GSA 2020 Connects Online

Paper No. 7-9
Presentation Time: 4:00 PM

THERMAL EVOLUTION OF RIFTING AND TECTONIC INVERSION IN THE NORTH PYRENEAN ZONE USING MULTI-MINERAL THERMOCHRONOLOGY (Invited Presentation)


ODLUM, Margaret, Department of Geosciences, Utah State University, 4505 Old Main Hill, Logan, UT 84322, TERNOIS, Sébastien, Université Paris-Saclay, Paris, 91190, France, LEVY, Drew A., Nevada Bureau of Mines and Geology, University of Nevada, Reno, 1664 N. Virginia Street, Reno, NV 89557 and STOCKLI, Daniel F., Department of Geological Sciences, Jackson School of Geosciences, The University of Texas at Austin, Austin, TX 78712

The North Pyrenean Zone (NPZ) is regarded as an exemplar system to understand the development and evolution of an exhumed paleo-passive continental rift margin. The present day NPZ is a narrow retro-wedge fold-and-thrust belt of the Pyrenees in France that is composed of exhumed Paleozoic basement massifs, HT-LP metamorphosed sedimentary basins, and subcontinental mantle rocks.
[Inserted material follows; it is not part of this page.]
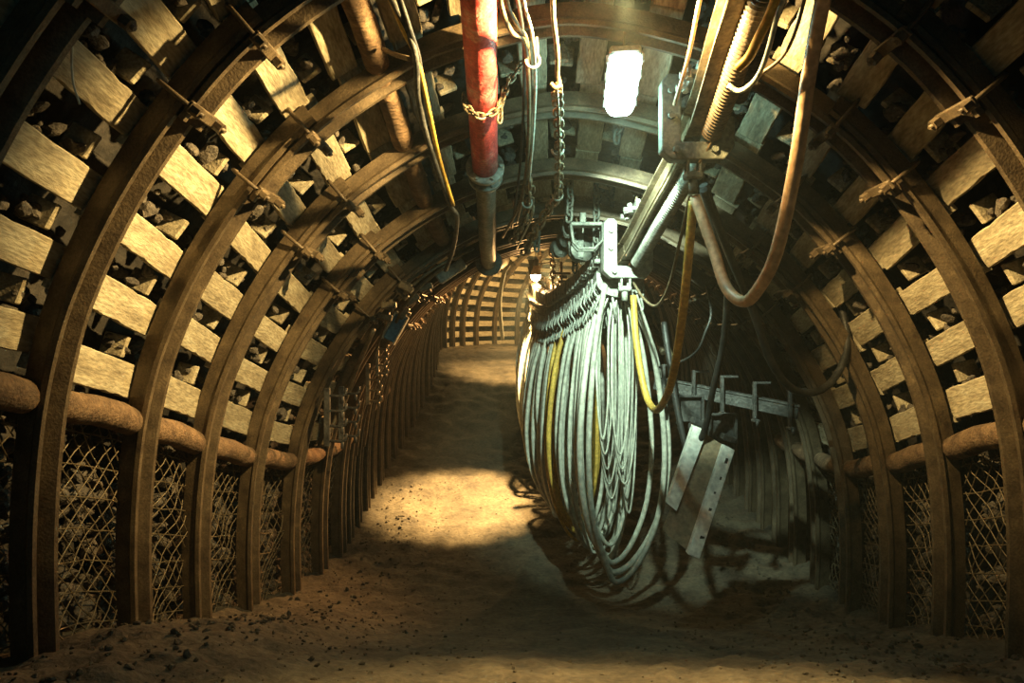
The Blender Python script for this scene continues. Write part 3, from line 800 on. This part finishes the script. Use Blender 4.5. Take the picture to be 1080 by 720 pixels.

Basement massifs in the NPZ are tectonically attenuated crustal sections that provide a means for sampling different continental lithospheric levels from the upper to lower crust and subcontinental mantle. We apply multi-mineral thermochronometry and microtextural/microstructural analysis to samples from crustal transects across the Agly and Saint Barthelemy massifs to constrain the thermal and structural history of Early Cretaceous rifting and subsequent Late Cretaceous rift margin inversion. Medium temperature apatite U-Pb depth-profiling ages from amphibolite to granulite facies gneisses have Aptian-Albian ages and microstructures showing crystal plastic deformation, suggesting that these lower structural levels of the massif were rapidly exhumed from mid-lower crustal levels (T > 450°C) during crustal thinning. Sampled middle crustal zones of the massifs have apatite U-Pb ages that fall between Carboniferous and Early Cretaceous, with complex age vs. depth profiles, variable grain internal deformation, and patchy microtextures suggesting deformation and metasomatism within shear zones near the brittle-ductile transition was active during Early Cretaceous hyperextension. Low temperature (T ~180-60°C) zircon and apatite (U-Th)/He data record Late Cretaceous inversion and Paleogene Pyrenean orogenic tectonic phases record cooling associated with onset of convergence and inversion of rift related structures. Together, medium- and low-temperature thermochronometric data integrated with field observations and microstructural analysis support rapid syn-rift exhumation of crustal blocks in the distal margin related to extreme crustal thinning and exhumation of subcontinental mantle rocks in the Early Cretaceous, followed by Late Cretaceous rift margin inversion that began in the east and propagated westwards. Results from the NPZ massifs constrain thermal evolution of the continental lithosphere during rifting and inversion and provide an analog to understanding other fossil rift systems and present-day magma-poor, hyperextended rifted margins.